Do you have an accurate image of your body? Sometimes it’s hard to love if you don’t know what it really looks like. Image from Healthy Is the New Skinny via myfitnesspal.com.
Ever feel like you’re wearing a permanent costume? I don’t know why in the past it’s been so difficult for me to accept that my body is actually mine and not that of someone else. My shape was temporarily on me, but not me. Just to be clear: I didn’t hate my body. I felt surprisingly sexy at 15+ my “normal” weight. I just didn’t think it was really me. I would look at women who were probably my size or shape and view them as sexy, but I couldn’t see that as my own “real” size.
I didn’t mind my body because I thought of it as temporary. I looked at is as something that wasn’t really me. Because the change in my size would happen so quickly, I didn’t have time to adjust to new representations. In my mind I was really ten pounds smaller, but I just happened to be walking around heavier today, all week, and, really, for the last year.

Despite my slight delusion, I didn’t lack confidence. There is something surprisingly empowering about living in the Sunshine State. Florida gives the gift of year-round dress-wearing weather. For those of us that are either a) small-waisted but round-bottomed, b) uncomfortable in shorts, or c) partial to simple, but sunny, clothing, the ability to wear dresses year round is phenomenal. It allows women of all sizes to be as feminine, curvy, dressed up, or casual as they please.
Acknowledging the fact that sometimes a drastic change in body weight (and fat) is scary, risky, and unhealthy, I can say that I am, generally speaking, healthy. And, personally, the benefit of dress-wearing weather is that I can swing within a 15-pound range (yup) and still feel smart, sexy, attractive, and confident regardless of where I sit on the scale.
Then one day I had an epiphany. I looked at my naked form and realized that it had basically been my size for the last year, and, thus, was probably accurate. I had been considering my form rented, but it was actually me. There was a blessing, a calm, not just in standing up for my body, but in considering it mine for life, rather than something on loan. At this very size, shape, and tone.

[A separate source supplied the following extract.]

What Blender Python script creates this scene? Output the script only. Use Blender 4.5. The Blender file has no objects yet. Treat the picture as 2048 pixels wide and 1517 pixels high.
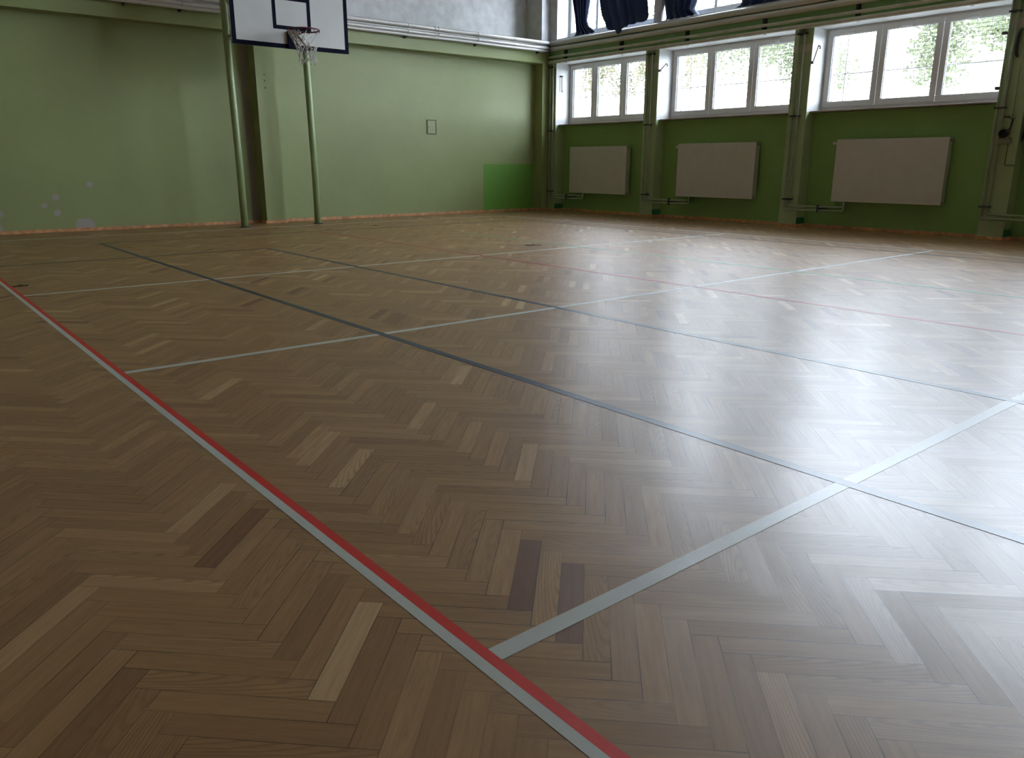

This seems straightforward, but it was humbling and quite amusing to realize that I hadn’t been thinking of my body this way. And while I am simultaneously appreciative of being able to feel sexy and confident and attractive and worthy (though those terms aren’t mutually exclusive) at this “new” size, I am even more grateful for this second shift in mindset. For the instant magic of looking at my body in the mirror not as an odd costume that just appeared on my frame one day, but actually as my own body. It was a change from a mentality I didn’t even know I was harboring.
Of course, it hadn’t really been an instant shift, but a pinnacle of preceding mentalities. Of energy put into loving and appreciating myself. Of understanding that eating better may lead to weight loss, or it may not. Of not looking at my body critically, but in really smiling in amusement at how it’s changed.
And with this realization, I laughed loudly. I wasn’t fighting my body as if it were a parasite. It was mine, and it made sense, given my change in lifestyle, exercise, and eating choices. It was an adequate representation, though not the sole representation, of me. It is not rented; it is owned. And I love it.